Pero no hay cine de género ni película con pretensiones comerciales sin un buen empaque, y ésta lo tiene. Su relato llama la atención por lo bien armado que está, desde su estructura narrativa clara y dinámica, hasta su montaje preciso, que contribuye a la narración no sólo dándole un buen ritmo a ese dinamismo, sino también enfatizando el tono irónico y cómico que recubre todo el filme. Visualmente también, desde sus mismos créditos, se evidencia su espíritu vivaz, colorido e inteligente.

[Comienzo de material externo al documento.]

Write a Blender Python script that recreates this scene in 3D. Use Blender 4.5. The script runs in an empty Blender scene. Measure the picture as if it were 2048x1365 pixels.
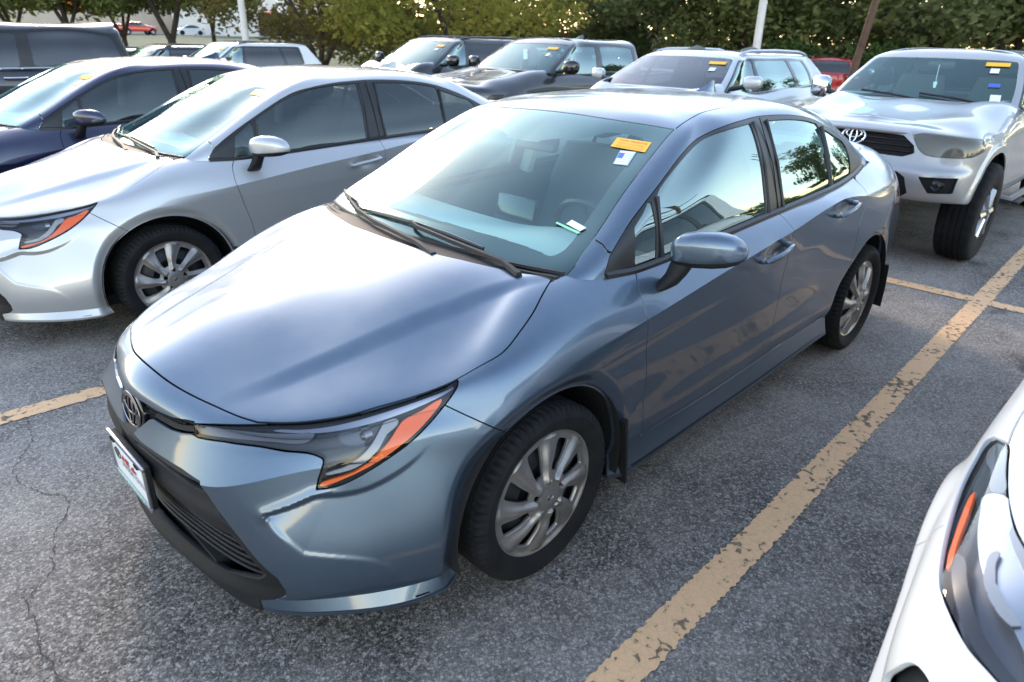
import numpy as np
import bpy, bmesh, math, random, time
from mathutils import Vector, Matrix
T0 = time.time()
random.seed(7); RNG = np.random.default_rng(7)
SC = bpy.context.scene
COL = SC.collection
# ---------------------------------------------------------------- camera (24 mm lens at eye height, looking down at the car)
cd = bpy.data.cameras.new('camera'); cam = bpy.data.objects.new('camera', cd); COL.objects.link(cam)
cd.lens = 24.0; cd.sensor_width = 36.0; cd.clip_start = 0.05; cd.clip_end = 1500
CP = Vector((1.4023, 2.0546, 1.6954)); YAW, PITCH, ROLL = 3.9178, -0.4218, 0.0187
fw = Vector((math.cos(PITCH)*math.cos(YAW), math.cos(PITCH)*math.sin(YAW), math.sin(PITCH)))
rt = fw.cross(Vector((0, 0, 1))).normalized(); up = rt.cross(fw)
r2 = math.cos(ROLL)*rt + math.sin(ROLL)*up; u2 = -math.sin(ROLL)*rt + math.cos(ROLL)*up
cam.matrix_world = Matrix(((r2.x, u2.x, -fw.x, CP.x), (r2.y, u2.y, -fw.y, CP.y), (r2.z, u2.z, -fw.z, CP.z), (0, 0, 0, 1)))
cd.dof.use_dof = True; cd.dof.focus_distance = 2.5; cd.dof.aperture_fstop = 4.0
SC.camera = cam
# ---------------------------------------------------------------- sky and sun: clear evening, sun just above the trees on the left
SUN_AZ = math.radians(-110.0); SUN_EL = math.radians(24.0)
wd = bpy.data.worlds.new('World'); SC.world = wd; wd.use_nodes = True
nt = wd.node_tree; nt.nodes.clear()
sky = nt.nodes.new('ShaderNodeTexSky'); sky.sky_type = 'NISHITA'; sky.sun_disc = False
sky.sun_elevation = SUN_EL; sky.sun_rotation = math.pi/2 - SUN_AZ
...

En definitiva, se trata de un filme fresco y estimulante que quiere apartarse un poco del clasicismo con que generalmente el cine colombiano ha recreado sus historias. Además, esta intención queda confirmada con ese recurso, que siempre ha sido un indicio del relato moderno, en que el protagonista se dirige a la cámara y le habla al espectador como si de un interlocutor se tratara, lo cual lleva a que se haga más estrecha la identificación con él y con su punto de vista. Así pues que estamos ante un filme que, partiendo del doble carácter del cine como arte e industria, se acerca mucho a un equilibrio, puesto que sin duda es un filme con altas posibilidades comerciales, pero también, sin llegar tampoco a ser una obra de arte, maneja con habilidad y talento el lenguaje del cine para contar esta historia amor, humor y corrupción.